Mr. Obama delivered the speech the evening before he was to meet at the White House with the top executives of BP to demand that they agree to establish an independently administered escrow account of billions of dollars to pay claims stemming from the disaster.

He said that in his meeting at the White House on Wednesday with the chairman of BP's board, Carl-Henric Svanberg, he would "inform him that he is to set aside whatever resources are required to compensate the workers and business owners who have been harmed as a result of his company's recklessness."

Lawyers at the White House and for BP have been negotiating for days about an escrow account. While Mr. Obama has not put a figure on the account, Senate Democrats have called for $20 billion.

Mr. Obama also moved to address one of the weaknesses exposed by the spill, lax oversight from the agency with the most direct authority to regulate offshore drilling, the Interior Department's Minerals Management Service. He said he had named Michael Bromwich, a former Justice Department prosecutor and inspector general, to restructure the agency to make it a tougher regulator.

Mr. Obama likened the search for alternatives to oil to the effort to put a man on the moon and effort to build planes and tanks in World War II.

"Time and again, we have refused to settle for the paltry limits of conventional wisdom," Mr. Obama said. "Instead, what has defined us as a nation since our founding is our capacity to shape our destiny -- our determination to fight for the America we want for our children. Even if we're unsure exactly what that looks like. Even if we don't yet know precisely how to get there. We know we'll get there."

Mr. Obama described the oil spill variously, using metaphors of war and plague, saying it is "assaulting our shores and our citizens" and in its spread is "like an epidemic, one that we will be fighting for months and even years."
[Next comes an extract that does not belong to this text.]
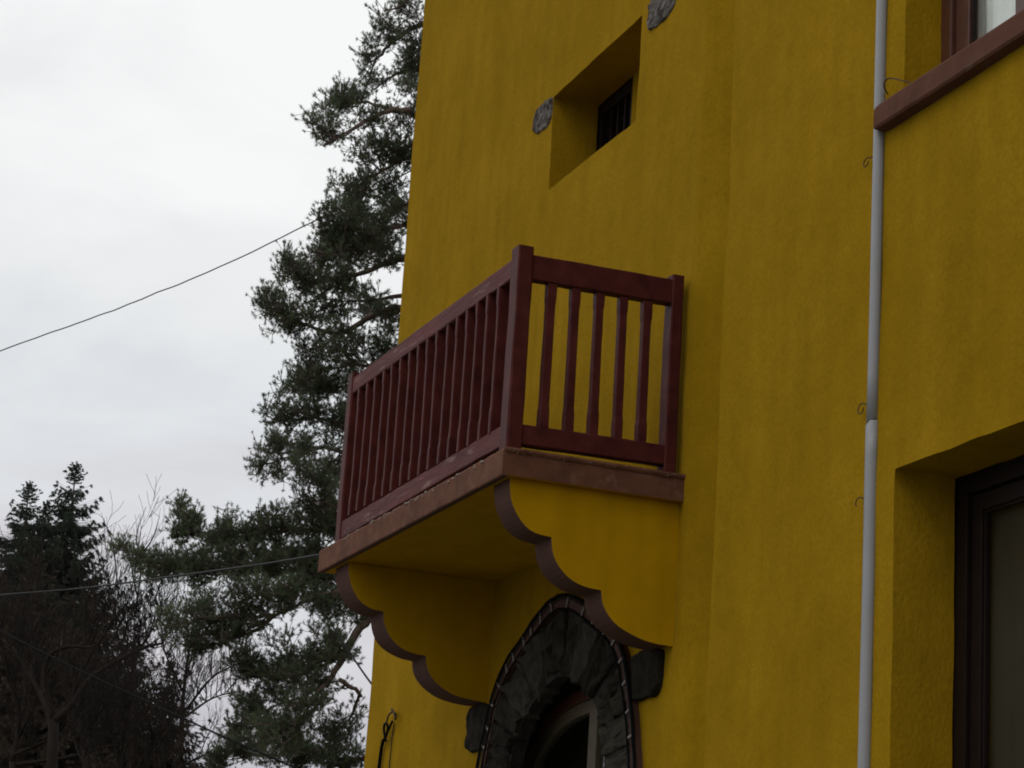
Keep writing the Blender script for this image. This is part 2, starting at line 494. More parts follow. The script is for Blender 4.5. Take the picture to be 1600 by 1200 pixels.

"But make no mistake," he said, "we will fight this spill with everything we've got for as long it takes. We will make BP pay for the damage their company has caused. And we will do whatever's necessary to help the Gulf Coast and its people recover from this tragedy."

In the nearly two months since the Deepwater Horizon rig exploded on April 20, BP and government scientists have tried and failed at the quick options for plugging the spewing leak in the gulf.

Just back from his fourth trip to the Gulf Coast, Mr. Obama described the toll on the residents there, describing "a wrenching anxiety that their way of life may be lost."

"I refuse to let that happen," he said.

Tuesday night was the first time in Mr. Obama's presidency that he has addressed the nation from the Oval Office, a place his predecessors tended to use sparingly -- and usually in times of national security crisis.

Mr. Obama has increasingly spoken of the spill with that sense of urgency. He told Politico last week that the spill had the potential to have the same effect on energy and environmental policy as the Sept. 11 attacks had on national security policy.

Speaking before troops Tuesday morning at a naval air station in Pensacola, Mr. Obama described the spill as an "assault on our shores" and invoked the need for a military response. "We're going to fight back with everything we've got," he said. "And that includes mobilizing our resources with the greatest military in the world."

Administration officials said the speech marked "an inflection point" in the nearly two-month-old crisis: the end of a phase in which BP tried and failed to stop the leak using the quickest available options, and the beginning of the "new reality" that plugging the leak could take months and the cleanup months or even years past that.

Mr. Obama has said all along that BP will pay for everything. But while hopeful of announcing, at a meeting with BP's top executives on Wednesday, an arrangement for BP to place billions of dollars into an independently administered escrow account, Mr. Obama provided no details on Tuesday. People close to BP say as asset-rich as the global oil giant is, its holdings are not so liquid that it can instantly set aside as many billions of dollars as the White House and leaders in Congress are seeking. Also being worked out are the terms by which BP would have to replenish the fund as it is drawn down.

BP officials are adamant that the company should not be liable for the lost wages of oil workers laid off because of the six-month moratorium that the Obama administration imposed on deepwater offshore drilling after the Deepwater Horizon explosion and fire. But Interior Secretary Ken Salazar and other administration officials repeatedly have cited idled oil workers as among those who could press claims.